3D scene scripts
>> begin

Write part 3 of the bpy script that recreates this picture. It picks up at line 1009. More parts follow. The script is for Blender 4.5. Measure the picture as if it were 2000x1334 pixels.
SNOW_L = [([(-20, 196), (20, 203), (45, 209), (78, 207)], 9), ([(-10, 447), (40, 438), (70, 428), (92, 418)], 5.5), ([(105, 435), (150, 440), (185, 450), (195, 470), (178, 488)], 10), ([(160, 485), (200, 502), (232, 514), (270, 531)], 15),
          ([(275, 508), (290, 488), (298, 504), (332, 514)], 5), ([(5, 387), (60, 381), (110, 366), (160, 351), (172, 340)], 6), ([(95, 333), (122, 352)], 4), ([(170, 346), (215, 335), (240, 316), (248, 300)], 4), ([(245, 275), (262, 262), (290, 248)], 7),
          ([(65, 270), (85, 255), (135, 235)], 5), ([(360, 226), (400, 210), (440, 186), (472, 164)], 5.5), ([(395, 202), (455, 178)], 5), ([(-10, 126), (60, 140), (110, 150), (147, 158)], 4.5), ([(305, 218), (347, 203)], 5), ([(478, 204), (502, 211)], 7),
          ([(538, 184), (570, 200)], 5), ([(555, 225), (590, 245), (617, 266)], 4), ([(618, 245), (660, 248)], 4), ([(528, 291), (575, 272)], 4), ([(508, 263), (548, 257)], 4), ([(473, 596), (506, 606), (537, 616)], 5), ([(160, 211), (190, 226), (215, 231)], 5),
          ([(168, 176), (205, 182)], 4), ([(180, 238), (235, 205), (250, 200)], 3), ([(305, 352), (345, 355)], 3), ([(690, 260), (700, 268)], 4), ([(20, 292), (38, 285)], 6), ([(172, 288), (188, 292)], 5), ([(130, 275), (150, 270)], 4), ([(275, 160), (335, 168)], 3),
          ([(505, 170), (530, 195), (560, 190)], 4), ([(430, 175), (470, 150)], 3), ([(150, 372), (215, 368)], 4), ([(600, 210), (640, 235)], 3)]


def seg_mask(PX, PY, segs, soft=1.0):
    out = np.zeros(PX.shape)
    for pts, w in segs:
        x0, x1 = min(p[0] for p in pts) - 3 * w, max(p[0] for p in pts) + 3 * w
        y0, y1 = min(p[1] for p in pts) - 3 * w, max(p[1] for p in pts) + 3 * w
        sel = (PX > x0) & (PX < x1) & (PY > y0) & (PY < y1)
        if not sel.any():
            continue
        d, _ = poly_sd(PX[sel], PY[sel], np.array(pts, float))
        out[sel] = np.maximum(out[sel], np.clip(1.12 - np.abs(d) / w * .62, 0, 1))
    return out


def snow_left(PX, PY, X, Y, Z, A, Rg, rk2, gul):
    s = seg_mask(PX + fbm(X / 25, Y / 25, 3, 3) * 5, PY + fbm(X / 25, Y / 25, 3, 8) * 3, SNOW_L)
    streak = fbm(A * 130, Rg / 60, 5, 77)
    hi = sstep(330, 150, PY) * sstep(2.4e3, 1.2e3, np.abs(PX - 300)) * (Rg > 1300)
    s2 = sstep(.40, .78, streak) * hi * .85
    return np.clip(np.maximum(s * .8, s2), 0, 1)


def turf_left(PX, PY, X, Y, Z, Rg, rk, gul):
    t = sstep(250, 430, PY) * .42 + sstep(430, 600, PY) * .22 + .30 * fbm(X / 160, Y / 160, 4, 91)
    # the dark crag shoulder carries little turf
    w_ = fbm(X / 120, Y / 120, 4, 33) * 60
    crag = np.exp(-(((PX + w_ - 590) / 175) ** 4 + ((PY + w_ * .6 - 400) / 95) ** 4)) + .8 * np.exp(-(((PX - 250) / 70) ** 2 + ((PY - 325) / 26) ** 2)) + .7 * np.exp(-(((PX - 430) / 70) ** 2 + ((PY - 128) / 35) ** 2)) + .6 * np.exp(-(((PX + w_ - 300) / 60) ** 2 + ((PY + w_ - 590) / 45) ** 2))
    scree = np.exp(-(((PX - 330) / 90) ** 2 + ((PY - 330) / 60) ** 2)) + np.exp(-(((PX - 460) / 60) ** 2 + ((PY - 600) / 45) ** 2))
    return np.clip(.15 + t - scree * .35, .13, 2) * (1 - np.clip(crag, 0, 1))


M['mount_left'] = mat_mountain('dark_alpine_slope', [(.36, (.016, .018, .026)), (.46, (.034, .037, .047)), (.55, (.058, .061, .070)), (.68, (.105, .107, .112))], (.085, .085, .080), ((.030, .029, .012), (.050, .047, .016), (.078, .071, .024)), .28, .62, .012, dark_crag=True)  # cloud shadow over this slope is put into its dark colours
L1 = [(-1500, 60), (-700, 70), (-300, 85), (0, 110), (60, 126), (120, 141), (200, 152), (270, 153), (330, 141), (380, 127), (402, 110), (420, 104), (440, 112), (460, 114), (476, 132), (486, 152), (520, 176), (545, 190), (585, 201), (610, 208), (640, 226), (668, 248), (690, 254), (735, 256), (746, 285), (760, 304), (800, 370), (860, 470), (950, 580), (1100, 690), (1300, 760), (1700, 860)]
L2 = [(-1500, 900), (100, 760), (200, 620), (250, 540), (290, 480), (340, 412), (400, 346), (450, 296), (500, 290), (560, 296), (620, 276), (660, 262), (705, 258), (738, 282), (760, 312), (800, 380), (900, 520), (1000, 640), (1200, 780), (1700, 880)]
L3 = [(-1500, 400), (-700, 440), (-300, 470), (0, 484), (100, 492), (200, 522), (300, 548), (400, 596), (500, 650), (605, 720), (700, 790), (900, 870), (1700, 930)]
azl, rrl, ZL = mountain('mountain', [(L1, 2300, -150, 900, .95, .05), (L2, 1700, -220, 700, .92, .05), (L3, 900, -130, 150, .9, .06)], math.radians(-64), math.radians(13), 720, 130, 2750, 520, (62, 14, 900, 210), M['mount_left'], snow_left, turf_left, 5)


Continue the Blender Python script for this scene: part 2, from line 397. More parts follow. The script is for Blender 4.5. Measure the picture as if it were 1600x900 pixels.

>> end

= WRITTEN REQUEST =
Make an exact copy of the records.

= COMPLETE OUTPUT =
Write part 3 of the bpy script that recreates this picture. It picks up at line 1009. More parts follow. The script is for Blender 4.5. Measure the picture as if it were 2000x1334 pixels.
SNOW_L = [([(-20, 196), (20, 203), (45, 209), (78, 207)], 9), ([(-10, 447), (40, 438), (70, 428), (92, 418)], 5.5), ([(105, 435), (150, 440), (185, 450), (195, 470), (178, 488)], 10), ([(160, 485), (200, 502), (232, 514), (270, 531)], 15),
          ([(275, 508), (290, 488), (298, 504), (332, 514)], 5), ([(5, 387), (60, 381), (110, 366), (160, 351), (172, 340)], 6), ([(95, 333), (122, 352)], 4), ([(170, 346), (215, 335), (240, 316), (248, 300)], 4), ([(245, 275), (262, 262), (290, 248)], 7),
          ([(65, 270), (85, 255), (135, 235)], 5), ([(360, 226), (400, 210), (440, 186), (472, 164)], 5.5), ([(395, 202), (455, 178)], 5), ([(-10, 126), (60, 140), (110, 150), (147, 158)], 4.5), ([(305, 218), (347, 203)], 5), ([(478, 204), (502, 211)], 7),
          ([(538, 184), (570, 200)], 5), ([(555, 225), (590, 245), (617, 266)], 4), ([(618, 245), (660, 248)], 4), ([(528, 291), (575, 272)], 4), ([(508, 263), (548, 257)], 4), ([(473, 596), (506, 606), (537, 616)], 5), ([(160, 211), (190, 226), (215, 231)], 5),
          ([(168, 176), (205, 182)], 4), ([(180, 238), (235, 205), (250, 200)], 3), ([(305, 352), (345, 355)], 3), ([(690, 260), (700, 268)], 4), ([(20, 292), (38, 285)], 6), ([(172, 288), (188, 292)], 5), ([(130, 275), (150, 270)], 4), ([(275, 160), (335, 168)], 3),
          ([(505, 170), (530, 195), (560, 190)], 4), ([(430, 175), (470, 150)], 3), ([(150, 372), (215, 368)], 4), ([(600, 210), (640, 235)], 3)]


def seg_mask(PX, PY, segs, soft=1.0):
    out = np.zeros(PX.shape)
    for pts, w in segs:
        x0, x1 = min(p[0] for p in pts) - 3 * w, max(p[0] for p in pts) + 3 * w
        y0, y1 = min(p[1] for p in pts) - 3 * w, max(p[1] for p in pts) + 3 * w
        sel = (PX > x0) & (PX < x1) & (PY > y0) & (PY < y1)
        if not sel.any():
            continue
        d, _ = poly_sd(PX[sel], PY[sel], np.array(pts, float))
        out[sel] = np.maximum(out[sel], np.clip(1.12 - np.abs(d) / w * .62, 0, 1))
    return out


def snow_left(PX, PY, X, Y, Z, A, Rg, rk2, gul):
    s = seg_mask(PX + fbm(X / 25, Y / 25, 3, 3) * 5, PY + fbm(X / 25, Y / 25, 3, 8) * 3, SNOW_L)
    streak = fbm(A * 130, Rg / 60, 5, 77)
    hi = sstep(330, 150, PY) * sstep(2.4e3, 1.2e3, np.abs(PX - 300)) * (Rg > 1300)
    s2 = sstep(.40, .78, streak) * hi * .85
    return np.clip(np.maximum(s * .8, s2), 0, 1)


def turf_left(PX, PY, X, Y, Z, Rg, rk, gul):
    t = sstep(250, 430, PY) * .42 + sstep(430, 600, PY) * .22 + .30 * fbm(X / 160, Y / 160, 4, 91)
    # the dark crag shoulder carries little turf
    w_ = fbm(X / 120, Y / 120, 4, 33) * 60
    crag = np.exp(-(((PX + w_ - 590) / 175) ** 4 + ((PY + w_ * .6 - 400) / 95) ** 4)) + .8 * np.exp(-(((PX - 250) / 70) ** 2 + ((PY - 325) / 26) ** 2)) + .7 * np.exp(-(((PX - 430) / 70) ** 2 + ((PY - 128) / 35) ** 2)) + .6 * np.exp(-(((PX + w_ - 300) / 60) ** 2 + ((PY + w_ - 590) / 45) ** 2))
    scree = np.exp(-(((PX - 330) / 90) ** 2 + ((PY - 330) / 60) ** 2)) + np.exp(-(((PX - 460) / 60) ** 2 + ((PY - 600) / 45) ** 2))
    return np.clip(.15 + t - scree * .35, .13, 2) * (1 - np.clip(crag, 0, 1))


M['mount_left'] = mat_mountain('dark_alpine_slope', [(.36, (.016, .018, .026)), (.46, (.034, .037, .047)), (.55, (.058, .061, .070)), (.68, (.105, .107, .112))], (.085, .085, .080), ((.030, .029, .012), (.050, .047, .016), (.078, .071, .024)), .28, .62, .012, dark_crag=True)  # cloud shadow over this slope is put into its dark colours
L1 = [(-1500, 60), (-700, 70), (-300, 85), (0, 110), (60, 126), (120, 141), (200, 152), (270, 153), (330, 141), (380, 127), (402, 110), (420, 104), (440, 112), (460, 114), (476, 132), (486, 152), (520, 176), (545, 190), (585, 201), (610, 208), (640, 226), (668, 248), (690, 254), (735, 256), (746, 285), (760, 304), (800, 370), (860, 470), (950, 580), (1100, 690), (1300, 760), (1700, 860)]
L2 = [(-1500, 900), (100, 760), (200, 620), (250, 540), (290, 480), (340, 412), (400, 346), (450, 296), (500, 290), (560, 296), (620, 276), (660, 262), (705, 258), (738, 282), (760, 312), (800, 380), (900, 520), (1000, 640), (1200, 780), (1700, 880)]
L3 = [(-1500, 400), (-700, 440), (-300, 470), (0, 484), (100, 492), (200, 522), (300, 548), (400, 596), (500, 650), (605, 720), (700, 790), (900, 870), (1700, 930)]
azl, rrl, ZL = mountain('mountain', [(L1, 2300, -150, 900, .95, .05), (L2, 1700, -220, 700, .92, .05), (L3, 900, -130, 150, .9, .06)], math.radians(-64), math.radians(13), 720, 130, 2750, 520, (62, 14, 900, 210), M['mount_left'], snow_left, turf_left, 5)


Continue the Blender Python script for this scene: part 2, from line 397. More parts follow. The script is for Blender 4.5. Measure the picture as if it were 1600x900 pixels.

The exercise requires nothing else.